==== Task data ====

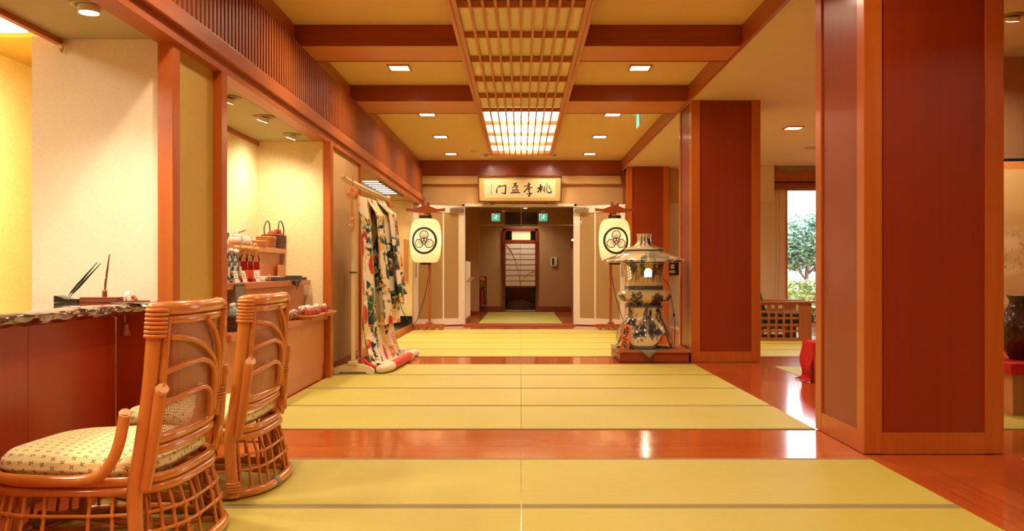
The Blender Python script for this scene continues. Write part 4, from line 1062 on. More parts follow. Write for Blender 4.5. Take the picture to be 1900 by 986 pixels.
# painting of pines, hills and borders
BL, BL2, CR = C(34, 42, 58), C(86, 98, 112), C(222, 202, 156)
pc = Canvas(6.2832, 1.30, 900, 520, CR); rr_ = random.Random(5)
def YZ(z): return z
def pine(a, z, h, lean=0.0):
    pts = [(a + lean * q * q * h * 2 + .02 * math.sin(q * 9), z + h * q) for q in [k / 8 for k in range(9)]]
    pc.line(pts, .028, BL, .95)
    for k in range(9):
        q = .35 + .65 * rr_.random(); px_, pz = pts[int(q * 8)]
        for j in range(5): pc.ell(px_ + rr_.uniform(-.20, .20) * (1.3 - q * .5), pz + rr_.uniform(-.03, .04), rr_.uniform(.05, .12), rr_.uniform(.010, .022), BL, rr_.uniform(-.3, .3), op=.9, soft=.5)
def hill(a, z, w, h, c=BL2):
    for k in range(34):
        q = rr_.uniform(-1, 1); zz = z + h * (1 - q * q) * rr_.random(); pc.ell(a + q * w, zz, rr_.uniform(.03, .09), rr_.uniform(.015, .045), rr_.choice([c, BL, C(120, 130, 136)]), rr_.uniform(.6, 1.6), op=rr_.uniform(.3, .8), soft=.8)
def crag(a, z, w, h):
    for k in range(70):
        zz = rr_.random(); pc.ell(a + rr_.uniform(-1, 1) * w * (1 - .75 * zz) + .05 * math.sin(zz * 9), z + zz * h, rr_.uniform(.02, .06), rr_.uniform(.02, .05), rr_.choice([BL, BL, BL2]), rr_.uniform(.9, 1.9), op=rr_.uniform(.5, .95), soft=.5)
FR = 1.5 * PI                                    # direction of the camera
for a, z, w, h in ((FR - 1.0, .12, .30, .34), (FR - .05, .16, .20, .32), (FR + .15, .22, .26, .20), (FR + .78, .10, .20, .30), (FR + 1.5, .1, .3, .3), (FR - 1.7, .1, .3, .3)): crag(a, z, w, h)
for a, z, h, l in ((FR - .75, .18, .26, .1), (FR + .75, .18, .30, -.2), (FR - .35, .08, .2, .3), (FR + .3, .1, .14, 0)): pine(a, z, h, l)
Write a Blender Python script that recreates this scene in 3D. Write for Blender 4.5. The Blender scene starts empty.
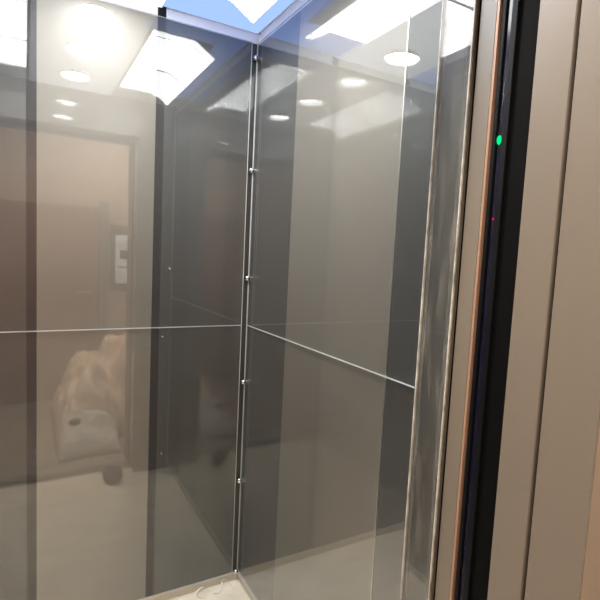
import bpy, bmesh, math, random
from mathutils import Vector, Matrix, noise
random.seed(4)
col = bpy.context.scene.collection
PI = math.pi

# ------------------------------------------------------------------ materials
def newmat(name):
    m = bpy.data.materials.new(name); m.use_nodes = True
    nt = m.node_tree; nt.nodes.clear()
    return m, nt, nt.nodes, nt.links

def pbr(name, c, rough=0.5, metal=0.0, coat=0.0, coat_ior=1.5, coat_rough=0.02, spec=0.5,
        var=None, vscale=6.0, vstretch=(1, 1, 1), bump=0.0, bscale=200.0, bdist=0.002):
    m, nt, N, L = newmat(name)
    out = N.new('ShaderNodeOutputMaterial'); b = N.new('ShaderNodeBsdfPrincipled')
    b.inputs['Base Color'].default_value = (*c, 1)
    b.inputs['Roughness'].default_value = rough
    b.inputs['Metallic'].default_value = metal
    b.inputs['Specular IOR Level'].default_value = spec
    b.inputs['Coat Weight'].default_value = coat
    b.inputs['Coat IOR'].default_value = coat_ior
    b.inputs['Coat Roughness'].default_value = coat_rough
    L.new(b.outputs[0], out.inputs[0])
    if var or bump:
        tc = N.new('ShaderNodeTexCoord'); mp = N.new('ShaderNodeMapping')
        mp.inputs['Scale'].default_value = vstretch
        L.new(tc.outputs['Object'], mp.inputs[0])
    if var:
        n = N.new('ShaderNodeTexNoise'); n.inputs['Scale'].default_value = vscale
        n.inputs['Detail'].default_value = 8; n.inputs['Roughness'].default_value = 0.65
        L.new(mp.outputs[0], n.inputs[0])
        r = N.new('ShaderNodeValToRGB')
        r.color_ramp.elements[0].position = 0.32; r.color_ramp.elements[1].position = 0.68
        r.color_ramp.elements[0].color = (*var, 1); r.color_ramp.elements[1].color = (*c, 1)
        L.new(n.outputs[0], r.inputs[0]); L.new(r.outputs[0], b.inputs['Base Color'])
    if bump:
        n2 = N.new('ShaderNodeTexNoise'); n2.inputs['Scale'].default_value = bscale
        n2.inputs['Detail'].default_value = 4
        L.new(mp.outputs[0], n2.inputs[0])
        bp = N.new('ShaderNodeBump'); bp.inputs['Strength'].default_value = bump
        bp.inputs['Distance'].default_value = bdist
        L.new(n2.outputs[0], bp.inputs['Height']); L.new(bp.outputs[0], b.inputs['Normal'])
    return m

def emit(name, c, s):
    m, nt, N, L = newmat(name)
    out = N.new('ShaderNodeOutputMaterial'); e = N.new('ShaderNodeEmission')
    e.inputs[0].default_value = (*c, 1); e.inputs[1].default_value = s
    L.new(e.outputs[0], out.inputs[0])
    return m

def sheet_mat(name, tint=(0.965, 0.97, 0.965), f0=0.037, scuff=0.0):
    """thin clear sheet: transparent + mirror reflection weighted by Schlick"""
    m, nt, N, L = newmat(name)
    out = N.new('ShaderNodeOutputMaterial')
    tr = N.new('ShaderNodeBsdfTransparent'); tr.inputs[0].default_value = (*tint, 1)
    gl = N.new('ShaderNodeBsdfGlossy'); gl.inputs['Roughness'].default_value = 0.0
    gl.inputs[0].default_value = (1, 1, 1, 1)
    geo = N.new('ShaderNodeNewGeometry')
    dot = N.new('ShaderNodeVectorMath'); dot.operation = 'DOT_PRODUCT'
    L.new(geo.outputs['Normal'], dot.inputs[0]); L.new(geo.outputs['Incoming'], dot.inputs[1])
    ab = N.new('ShaderNodeMath'); ab.operation = 'ABSOLUTE'; L.new(dot.outputs['Value'], ab.inputs[0])
    su = N.new('ShaderNodeMath'); su.operation = 'SUBTRACT'; su.inputs[0].default_value = 1; L.new(ab.outputs[0], su.inputs[1])
    pw = N.new('ShaderNodeMath'); pw.operation = 'POWER'; pw.inputs[1].default_value = 5; L.new(su.outputs[0], pw.inputs[0])
    ma = N.new('ShaderNodeMath'); ma.operation = 'MULTIPLY_ADD'; ma.inputs[1].default_value = 1 - f0; ma.inputs[2].default_value = f0
    L.new(pw.outputs[0], ma.inputs[0])
    mx = N.new('ShaderNodeMixShader'); L.new(ma.outputs[0], mx.inputs[0]); L.new(tr.outputs[0], mx.inputs[1]); L.new(gl.outputs[0], mx.inputs[2])
    dd = N.new('ShaderNodeBsdfDiffuse'); dd.inputs[0].default_value = (.8, .8, .8, 1)      # even pale veil imitating lens haze
    md = N.new('ShaderNodeMixShader'); md.inputs[0].default_value = 0.018
    L.new(mx.outputs[0], md.inputs[1]); L.new(dd.outputs[0], md.inputs[2]); last = mx = md
    if scuff:
        tc = N.new('ShaderNodeTexCoord'); mp = N.new('ShaderNodeMapping'); mp.inputs['Scale'].default_value = (60, 60, 9)
        n = N.new('ShaderNodeTexNoise'); n.inputs['Scale'].default_value = 1; n.inputs['Detail'].default_value = 6
        L.new(tc.outputs['Object'], mp.inputs[0]); L.new(mp.outputs[0], n.inputs[0])
        r = N.new('ShaderNodeValToRGB'); r.color_ramp.elements[0].position = 0.48; r.color_ramp.elements[1].position = 0.72
        r.color_ramp.elements[0].color = (0, 0, 0, 1); r.color_ramp.elements[1].color = (scuff, scuff, scuff, 1)
        L.new(n.outputs[0], r.inputs[0])
        d = N.new('ShaderNodeBsdfDiffuse'); d.inputs[0].default_value = (0.6, 0.57, 0.5, 1)
        m2 = N.new('ShaderNodeMixShader'); L.new(r.outputs[0], m2.inputs[0]); L.new(mx.outputs[0], m2.inputs[1]); L.new(d.outputs[0], m2.inputs[2])
        last = m2
    L.new(last.outputs[0], out.inputs[0])
    return m

M = {}
M['beige'] = pbr('beige_laminate', (0.162, 0.141, 0.113), 0.5, spec=0.6, coat=1, coat_ior=1.6, coat_rough=0.004, var=(0.155, 0.134, 0.107), vscale=90)
M['dark'] = pbr('dark_grey_laminate', (0.027, 0.0265, 0.023), 0.5, spec=0.45, coat=1, coat_ior=1.6, coat_rough=0.004, var=(0.028, 0.0265, 0.0225), vscale=90)
M['bronze'] = pbr('dark_bronze_strip', (0.010, 0.007, 0.006), 0.3, spec=0.2)
M['glare_band'] = pbr('painted_glare_band', (0.85, 0.85, 0.85), 0.35, coat=0.5, coat_rough=0.05)  # pale colour imitates glare along the tops of the walls
M['white'] = pbr('white_enamel', (0.80, 0.80, 0.79), 0.5, coat=0.25, coat_rough=0.15)
M['frame'] = pbr('grey_light_frame', (0.13, 0.13, 0.14), 0.4)
M['chrome'] = pbr('chrome', (0.75, 0.75, 0.76), 0.14, metal=1)
M['alu'] = pbr('aluminium', (0.55, 0.54, 0.5), 0.38, metal=0.9, var=(0.42, 0.4, 0.36), vscale=8)
M['skirt'] = pbr('pale_skirting', (0.66, 0.61, 0.50), 0.4, coat=0.3, coat_rough=0.1, var=(0.6, 0.55, 0.45), vscale=12)
M['floor'] = pbr('cream_floor', (0.90, 0.83, 0.68), 0.5, var=(0.60, 0.54, 0.43), vscale=4.5, vstretch=(1, 2.6, 1), bump=0.1, bscale=60)
M['sill'] = pbr('dusty_sill', (0.42, 0.38, 0.31), 0.5, metal=0.3, var=(0.34, 0.3, 0.25), vscale=20)
M['landing_floor'] = pbr('dusty_concrete', (0.36, 0.30, 0.24), 0.75, var=(0.2, 0.165, 0.13), vscale=4.5, bump=0.3, bscale=40)
M['post'] = pbr('beige_painted_steel', (0.165, 0.141, 0.113), 0.42, coat=0.2, coat_rough=0.2, var=(0.163, 0.139, 0.11), vscale=40)
M['copper'] = pbr('copper_edge', (0.36, 0.22, 0.15), 0.4, metal=0.2)
M['black'] = pbr('black_plastic', (0.003, 0.003, 0.003), 0.7, spec=0.05)
M['charcoal'] = pbr('charcoal_profile', (0.005, 0.005, 0.006), 0.5, spec=0.12)
M['window_blue'] = pbr('blue_black_lens', (0.004, 0.0045, 0.018), 0.12, coat=0.2, coat_rough=0.03)
M['edge'] = pbr('polished_sheet_edge', (0.58, 0.60, 0.59), 0.3, bump=0.4, bscale=90)  # whitish colour stands in for light gathered in the clear edge
M['film'] = pbr('adhesive_film', (0.62, 0.60, 0.55), 0.45, var=(0.2, 0.19, 0.17), vscale=70, vstretch=(1, 1, 0.5))
M['sheet'] = sheet_mat('clear_acrylic')
M['sheet_scuffed'] = sheet_mat('scuffed_acrylic', scuff=0.07)
def residue():
    m, nt, N, L = newmat('patchy_adhesive')
    out = N.new('ShaderNodeOutputMaterial'); tr = N.new('ShaderNodeBsdfTransparent'); d = N.new('ShaderNodeBsdfDiffuse')
    d.inputs[0].default_value = (.34, .33, .30, 1)
    tc = N.new('ShaderNodeTexCoord'); mp = N.new('ShaderNodeMapping'); mp.inputs['Scale'].default_value = (180, 160, 38)
    n = N.new('ShaderNodeTexNoise'); n.inputs['Scale'].default_value = 1; n.inputs['Detail'].default_value = 5
    r = N.new('ShaderNodeValToRGB'); r.color_ramp.elements[0].position = .44; r.color_ramp.elements[1].position = .62
    r.color_ramp.elements[0].color = (.10, .10, .10, 1); r.color_ramp.elements[1].color = (.42, .42, .42, 1)
    mx = N.new('ShaderNodeMixShader')
    L.new(tc.outputs['Object'], mp.inputs[0]); L.new(mp.outputs[0], n.inputs[0]); L.new(n.outputs[0], r.inputs[0]); L.new(r.outputs[0], mx.inputs[0])
    L.new(tr.outputs[0], mx.inputs[1]); L.new(d.outputs[0], mx.inputs[2]); L.new(mx.outputs[0], out.inputs[0])
    return m
M['residue'] = residue()
M['plaster'] = pbr('pinkish_plaster', (0.52, 0.42, 0.34), 0.85, var=(0.49, 0.39, 0.315), vscale=3)
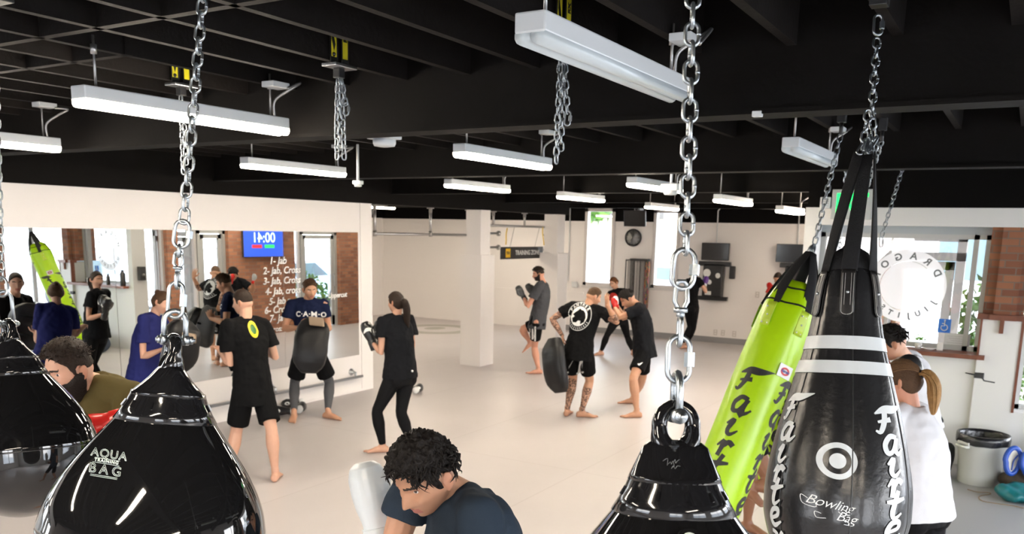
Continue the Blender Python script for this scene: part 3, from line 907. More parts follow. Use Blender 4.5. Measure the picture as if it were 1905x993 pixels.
# hand crank on the front wall
c = at(1822, 697, X=XF)
t = thing('wall_crank', 'small black crank bracket on the white wall right of the woman in white', 'crank', c)
MB().obox(c + V((-.03, 0, 0)), V((.03, 0, 0)), V((0, .045, 0)), V((0, 0, .03)), .006).build('gearbox', M_blackp, t)
MB().tube([c + V((-.05, .02, 0)), c + V((-.06, .13, .015))], [.009, .005], 8).build('spike', M_blackm, t)
MB().tube([c + V((-.05, -.03, -.02)), c + V((-.05, -.05, -.05)), c + V((-.05, -.15, -.06))], .007, 8).build('handle', M_blackm, t)

# stickers and notices on the storefront window
WX = XF + .27 - .006
c = at(1686, 532, X=WX)
t = thing('window_decal', 'round white club emblem with reversed letters on the front window', 'decal', c)
M_dec = mat_glass('frosted_decal', (1, 1, 1), .0)
ntd = M_dec.node_tree; ntd.nodes.clear(); oo = ntd.nodes.new('ShaderNodeOutputMaterial'); tr = ntd.nodes.new('ShaderNodeBsdfTransparent'); tl = ntd.nodes.new('ShaderNodeBsdfTranslucent'); tl.inputs[0].default_value = (.95, .95, .95, 1); df = ntd.nodes.new('ShaderNodeBsdfDiffuse'); df.inputs[0].default_value = (.8, .8, .8, 1); ad = ntd.nodes.new('ShaderNodeMixShader'); ad.inputs[0].default_value = .35; m1 = ntd.nodes.new('ShaderNodeMixShader'); m1.inputs[0].default_value = .9
ntd.links.new(tl.outputs[0], ad.inputs[1]); ntd.links.new(df.outputs[0], ad.inputs[2]); ntd.links.new(tr.outputs[0], m1.inputs[1]); ntd.links.new(ad.outputs[0], m1.inputs[2]); ntd.links.new(m1.outputs[0], oo.inputs[0])
R0 = .40
def on_win(vs, dx=-.002): return [V((WX + dx, c.y - x, c.z + y)) for x, y in vs]
b = MB(); vs, fs = disc2d(0.001, .27, 40); b._faces(on_win(vs), fs); vs, fs = disc2d(.275, R0, 48); b._faces(on_win(vs), fs); b.build('emblem_disc', M_dec, t)
M_ltr = mat('grey_decal_letters', (.12, .13, .13), .6)
lt = MB()
def arc_text(s, r, a0, step, size, flip):
    for i, ch in enumerate(s):
        a = a0 + i * step
        p = V((WX - .004, c.y - r * math.sin(a), c.z + r * math.cos(a)))
        u = V((0, -math.cos(a), -math.sin(a))); v = V((0, -math.sin(a), math.cos(a)))
        if flip: u, v = -u, -v
        text_on(lt, ch, p, -u, v, size, thick=.0005, bold=.003)
arc_text('DRAGON', .33, math.radians(62), math.radians(-27), .105, False)
arc_text('JIUJITSU', .33, math.radians(120), math.radians(17), .08, True)
lt.build('emblem_letters', M_ltr, t)
c2 = at(1757, 606, X=WX)
t = thing('access_sticker', 'small blue accessibility sticker on the front window', 'sticker', c2)
MB().box(c2 + V((-.002, -.062, -.075)), c2 + V((0, .062, .075))).build('sheet', mat('sticker_blue', (.02, .16, .62), .5), t)
wl = MB(); 
for ln in ([(.0, .05), (.0, .0), (.028, .0), (.035, -.03)], [(-.0, .025), (.025, .025)]): wl.tube([c2 + V((-.004, x, y)) for x, y in ln], .005, 6)
wl.tube([c2 + V((-.004, .0 + .032 * math.cos(a), -.018 + .032 * math.sin(a))) for a in [math.radians(100 + 24 * k) for k in range(11)]], .005, 6)
wl.sph(c2 + V((-.004, 0, .058)), .009, 8, 6); wl.build('wheelchair_mark', mat('white_print', (.8, .8, .78), .5), t)
c3 = at(1780, 636, X=WX)
t = thing('window_notice', 'pale printed notice taped inside the front window above the sill', 'notice', c3)
MB().box(c3 + V((-.002, -.125, -.09)), c3 + V((0, .125, .09))).build('sheet', mat('notice_paper', (.62, .62, .63), .7), t)
nl = MB()
for k in range(6): nl.box(c3 + V((-.004, -.1, .06 - k * .024 - .003)), c3 + V((-.002, .1 - .02 * (k % 3), .06 - k * .024 + .003)))
nl.build('printed_lines', M_frame, t)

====

• Exercise instructions:
Only the lines from the top of the records through the line with "for a, z, h, l" belong in the copy; write them out exactly, leaving out pictures.

• Answer:
The Blender Python script for this scene continues. Write part 4, from line 1062 on. More parts follow. Write for Blender 4.5. Take the picture to be 1900 by 986 pixels.
# painting of pines, hills and borders
BL, BL2, CR = C(34, 42, 58), C(86, 98, 112), C(222, 202, 156)
pc = Canvas(6.2832, 1.30, 900, 520, CR); rr_ = random.Random(5)
def YZ(z): return z
def pine(a, z, h, lean=0.0):
    pts = [(a + lean * q * q * h * 2 + .02 * math.sin(q * 9), z + h * q) for q in [k / 8 for k in range(9)]]
    pc.line(pts, .028, BL, .95)
    for k in range(9):
        q = .35 + .65 * rr_.random(); px_, pz = pts[int(q * 8)]
        for j in range(5): pc.ell(px_ + rr_.uniform(-.20, .20) * (1.3 - q * .5), pz + rr_.uniform(-.03, .04), rr_.uniform(.05, .12), rr_.uniform(.010, .022), BL, rr_.uniform(-.3, .3), op=.9, soft=.5)
def hill(a, z, w, h, c=BL2):
    for k in range(34):
        q = rr_.uniform(-1, 1); zz = z + h * (1 - q * q) * rr_.random(); pc.ell(a + q * w, zz, rr_.uniform(.03, .09), rr_.uniform(.015, .045), rr_.choice([c, BL, C(120, 130, 136)]), rr_.uniform(.6, 1.6), op=rr_.uniform(.3, .8), soft=.8)
def crag(a, z, w, h):
    for k in range(70):
        zz = rr_.random(); pc.ell(a + rr_.uniform(-1, 1) * w * (1 - .75 * zz) + .05 * math.sin(zz * 9), z + zz * h, rr_.uniform(.02, .06), rr_.uniform(.02, .05), rr_.choice([BL, BL, BL2]), rr_.uniform(.9, 1.9), op=rr_.uniform(.5, .95), soft=.5)
FR = 1.5 * PI                                    # direction of the camera
for a, z, w, h in ((FR - 1.0, .12, .30, .34), (FR - .05, .16, .20, .32), (FR + .15, .22, .26, .20), (FR + .78, .10, .20, .30), (FR + 1.5, .1, .3, .3), (FR - 1.7, .1, .3, .3)): crag(a, z, w, h)
for a, z, h, l in ((FR - .75, .18, .26, .1), (FR + .75, .18, .30, -.2), (FR - .35, .08, .2, .3), (FR + .3, .1, .14, 0)): pine(a, z, h, l)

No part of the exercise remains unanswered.